THE EXERCISE: Extract every line that includes the string "picture".

— start of INPUT RECORDS —

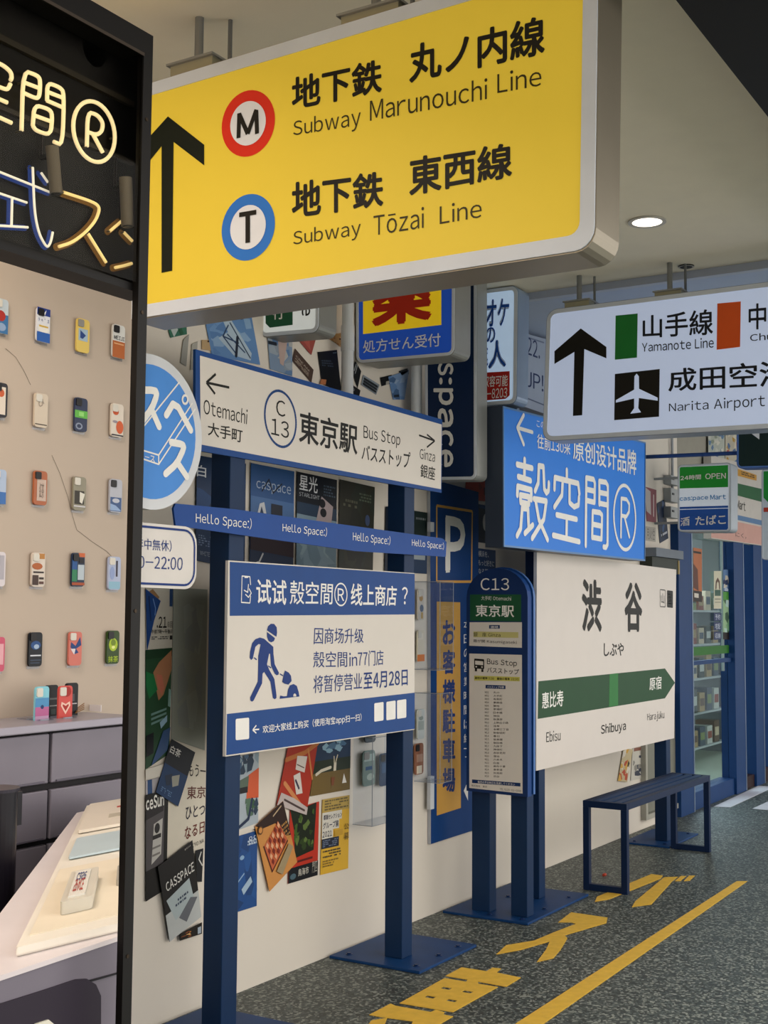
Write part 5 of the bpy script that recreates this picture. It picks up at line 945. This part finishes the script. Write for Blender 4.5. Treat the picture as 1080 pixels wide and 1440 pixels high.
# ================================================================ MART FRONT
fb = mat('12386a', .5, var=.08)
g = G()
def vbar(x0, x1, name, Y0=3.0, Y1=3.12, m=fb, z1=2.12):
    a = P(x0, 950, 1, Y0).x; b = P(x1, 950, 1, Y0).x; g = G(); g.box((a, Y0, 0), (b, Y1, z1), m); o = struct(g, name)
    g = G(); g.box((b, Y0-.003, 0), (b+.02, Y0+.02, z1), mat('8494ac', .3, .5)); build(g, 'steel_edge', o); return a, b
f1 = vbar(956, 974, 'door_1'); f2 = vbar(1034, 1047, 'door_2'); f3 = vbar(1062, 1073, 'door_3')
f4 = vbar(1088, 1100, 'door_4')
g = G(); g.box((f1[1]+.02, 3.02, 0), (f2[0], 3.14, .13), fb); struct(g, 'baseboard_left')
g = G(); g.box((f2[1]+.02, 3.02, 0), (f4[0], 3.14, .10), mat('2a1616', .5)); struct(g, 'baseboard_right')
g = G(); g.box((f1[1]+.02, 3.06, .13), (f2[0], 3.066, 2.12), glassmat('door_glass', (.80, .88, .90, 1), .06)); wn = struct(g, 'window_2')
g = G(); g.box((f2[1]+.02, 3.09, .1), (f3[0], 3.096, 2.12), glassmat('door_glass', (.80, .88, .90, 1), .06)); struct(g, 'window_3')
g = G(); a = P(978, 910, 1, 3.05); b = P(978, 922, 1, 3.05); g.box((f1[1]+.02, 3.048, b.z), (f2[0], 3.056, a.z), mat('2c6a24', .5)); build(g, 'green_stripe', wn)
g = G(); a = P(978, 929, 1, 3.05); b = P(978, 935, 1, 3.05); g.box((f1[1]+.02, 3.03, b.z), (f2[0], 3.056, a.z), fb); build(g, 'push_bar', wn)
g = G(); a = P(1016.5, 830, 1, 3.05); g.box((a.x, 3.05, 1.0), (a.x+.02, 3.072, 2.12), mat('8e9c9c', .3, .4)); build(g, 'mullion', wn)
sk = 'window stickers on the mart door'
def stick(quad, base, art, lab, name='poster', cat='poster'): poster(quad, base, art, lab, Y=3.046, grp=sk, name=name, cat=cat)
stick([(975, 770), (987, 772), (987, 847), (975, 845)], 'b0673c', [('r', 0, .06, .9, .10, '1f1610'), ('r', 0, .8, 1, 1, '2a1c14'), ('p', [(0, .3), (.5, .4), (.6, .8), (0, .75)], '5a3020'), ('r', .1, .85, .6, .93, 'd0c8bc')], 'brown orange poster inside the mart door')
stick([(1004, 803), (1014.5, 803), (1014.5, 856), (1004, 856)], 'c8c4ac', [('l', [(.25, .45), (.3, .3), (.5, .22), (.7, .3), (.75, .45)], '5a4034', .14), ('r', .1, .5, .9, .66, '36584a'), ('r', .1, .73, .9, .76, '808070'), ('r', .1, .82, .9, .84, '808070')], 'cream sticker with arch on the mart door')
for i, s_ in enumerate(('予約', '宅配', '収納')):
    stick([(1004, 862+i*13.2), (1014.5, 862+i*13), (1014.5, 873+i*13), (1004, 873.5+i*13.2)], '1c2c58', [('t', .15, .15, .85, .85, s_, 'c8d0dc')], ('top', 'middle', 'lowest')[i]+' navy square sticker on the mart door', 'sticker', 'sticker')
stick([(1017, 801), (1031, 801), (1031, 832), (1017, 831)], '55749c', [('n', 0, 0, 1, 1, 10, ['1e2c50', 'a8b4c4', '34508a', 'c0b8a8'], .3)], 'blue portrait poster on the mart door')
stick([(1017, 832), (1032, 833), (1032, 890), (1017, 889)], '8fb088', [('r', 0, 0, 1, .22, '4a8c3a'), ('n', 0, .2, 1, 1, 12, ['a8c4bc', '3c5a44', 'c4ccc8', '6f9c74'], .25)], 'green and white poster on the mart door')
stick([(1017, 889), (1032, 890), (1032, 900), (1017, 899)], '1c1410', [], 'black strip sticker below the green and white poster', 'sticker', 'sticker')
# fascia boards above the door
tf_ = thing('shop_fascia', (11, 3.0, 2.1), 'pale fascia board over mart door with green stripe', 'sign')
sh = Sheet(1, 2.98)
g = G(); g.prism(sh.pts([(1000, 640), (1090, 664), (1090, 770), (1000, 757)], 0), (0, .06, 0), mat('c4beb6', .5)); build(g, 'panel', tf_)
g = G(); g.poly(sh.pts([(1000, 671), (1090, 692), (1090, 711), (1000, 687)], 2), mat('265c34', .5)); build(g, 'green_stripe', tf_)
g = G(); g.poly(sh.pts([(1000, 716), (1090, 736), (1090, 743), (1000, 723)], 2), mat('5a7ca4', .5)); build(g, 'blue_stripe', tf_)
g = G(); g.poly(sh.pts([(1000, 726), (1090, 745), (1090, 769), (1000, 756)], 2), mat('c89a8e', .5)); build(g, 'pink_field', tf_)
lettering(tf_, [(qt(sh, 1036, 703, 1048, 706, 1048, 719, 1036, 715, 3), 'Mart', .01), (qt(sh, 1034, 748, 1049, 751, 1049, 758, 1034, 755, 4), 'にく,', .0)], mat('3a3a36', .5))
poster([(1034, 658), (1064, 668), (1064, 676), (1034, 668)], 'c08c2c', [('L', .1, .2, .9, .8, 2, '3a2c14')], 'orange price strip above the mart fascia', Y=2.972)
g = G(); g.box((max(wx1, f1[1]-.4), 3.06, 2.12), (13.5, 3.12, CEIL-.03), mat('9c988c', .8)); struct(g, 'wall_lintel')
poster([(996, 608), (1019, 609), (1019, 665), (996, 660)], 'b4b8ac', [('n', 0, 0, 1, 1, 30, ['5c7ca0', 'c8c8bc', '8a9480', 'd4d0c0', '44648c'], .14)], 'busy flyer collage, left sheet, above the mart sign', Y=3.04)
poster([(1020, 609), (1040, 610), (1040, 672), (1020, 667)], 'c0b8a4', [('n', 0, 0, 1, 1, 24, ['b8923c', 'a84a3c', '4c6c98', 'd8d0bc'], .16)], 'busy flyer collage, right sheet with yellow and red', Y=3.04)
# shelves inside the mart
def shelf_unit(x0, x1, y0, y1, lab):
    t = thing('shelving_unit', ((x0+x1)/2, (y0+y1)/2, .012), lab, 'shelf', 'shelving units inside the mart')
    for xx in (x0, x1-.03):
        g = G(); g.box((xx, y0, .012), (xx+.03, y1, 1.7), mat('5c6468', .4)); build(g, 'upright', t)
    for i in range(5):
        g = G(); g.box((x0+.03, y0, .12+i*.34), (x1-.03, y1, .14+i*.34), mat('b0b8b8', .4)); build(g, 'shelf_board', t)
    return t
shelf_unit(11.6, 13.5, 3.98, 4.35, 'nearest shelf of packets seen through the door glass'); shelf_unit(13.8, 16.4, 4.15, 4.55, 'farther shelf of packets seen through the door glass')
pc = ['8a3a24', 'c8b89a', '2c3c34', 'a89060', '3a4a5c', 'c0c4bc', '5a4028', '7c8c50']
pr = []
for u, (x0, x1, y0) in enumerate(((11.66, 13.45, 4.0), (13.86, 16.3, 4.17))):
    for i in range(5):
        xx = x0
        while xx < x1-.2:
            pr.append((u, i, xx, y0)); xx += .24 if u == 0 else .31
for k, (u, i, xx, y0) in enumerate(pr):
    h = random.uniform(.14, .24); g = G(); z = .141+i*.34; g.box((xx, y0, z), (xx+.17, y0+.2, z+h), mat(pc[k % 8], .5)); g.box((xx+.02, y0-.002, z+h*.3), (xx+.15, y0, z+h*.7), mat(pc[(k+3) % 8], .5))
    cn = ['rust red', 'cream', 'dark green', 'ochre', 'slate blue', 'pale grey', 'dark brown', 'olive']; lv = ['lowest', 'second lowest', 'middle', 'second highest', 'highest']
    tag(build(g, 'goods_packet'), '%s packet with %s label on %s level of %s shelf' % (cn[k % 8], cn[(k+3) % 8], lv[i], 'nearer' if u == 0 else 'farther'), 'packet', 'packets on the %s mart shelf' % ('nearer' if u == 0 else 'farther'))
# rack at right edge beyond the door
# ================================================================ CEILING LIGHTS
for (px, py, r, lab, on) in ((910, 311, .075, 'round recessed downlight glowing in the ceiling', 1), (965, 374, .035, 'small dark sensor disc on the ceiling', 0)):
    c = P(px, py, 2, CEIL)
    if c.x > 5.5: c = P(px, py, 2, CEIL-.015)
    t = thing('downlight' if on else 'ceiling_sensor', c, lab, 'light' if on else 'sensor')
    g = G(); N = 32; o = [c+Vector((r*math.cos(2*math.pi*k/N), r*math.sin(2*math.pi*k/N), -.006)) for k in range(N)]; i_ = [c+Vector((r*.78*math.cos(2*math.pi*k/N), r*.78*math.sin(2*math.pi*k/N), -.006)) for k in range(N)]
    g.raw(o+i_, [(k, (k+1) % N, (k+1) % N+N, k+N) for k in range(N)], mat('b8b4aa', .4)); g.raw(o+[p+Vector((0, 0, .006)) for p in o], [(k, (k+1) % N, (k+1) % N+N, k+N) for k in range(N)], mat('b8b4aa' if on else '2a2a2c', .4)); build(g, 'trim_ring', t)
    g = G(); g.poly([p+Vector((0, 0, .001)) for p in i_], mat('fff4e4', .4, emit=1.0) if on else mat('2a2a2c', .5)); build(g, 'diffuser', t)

— end of INPUT RECORDS —
— start of INPUT RECORDS —

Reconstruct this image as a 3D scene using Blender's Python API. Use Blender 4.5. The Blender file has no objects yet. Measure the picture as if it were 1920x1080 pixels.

— end of INPUT RECORDS —

OUTPUT BELOW:
Write part 5 of the bpy script that recreates this picture. It picks up at line 945. This part finishes the script. Write for Blender 4.5. Treat the picture as 1080 pixels wide and 1440 pixels high.
Reconstruct this image as a 3D scene using Blender's Python API. Use Blender 4.5. The Blender file has no objects yet. Measure the picture as if it were 1920x1080 pixels.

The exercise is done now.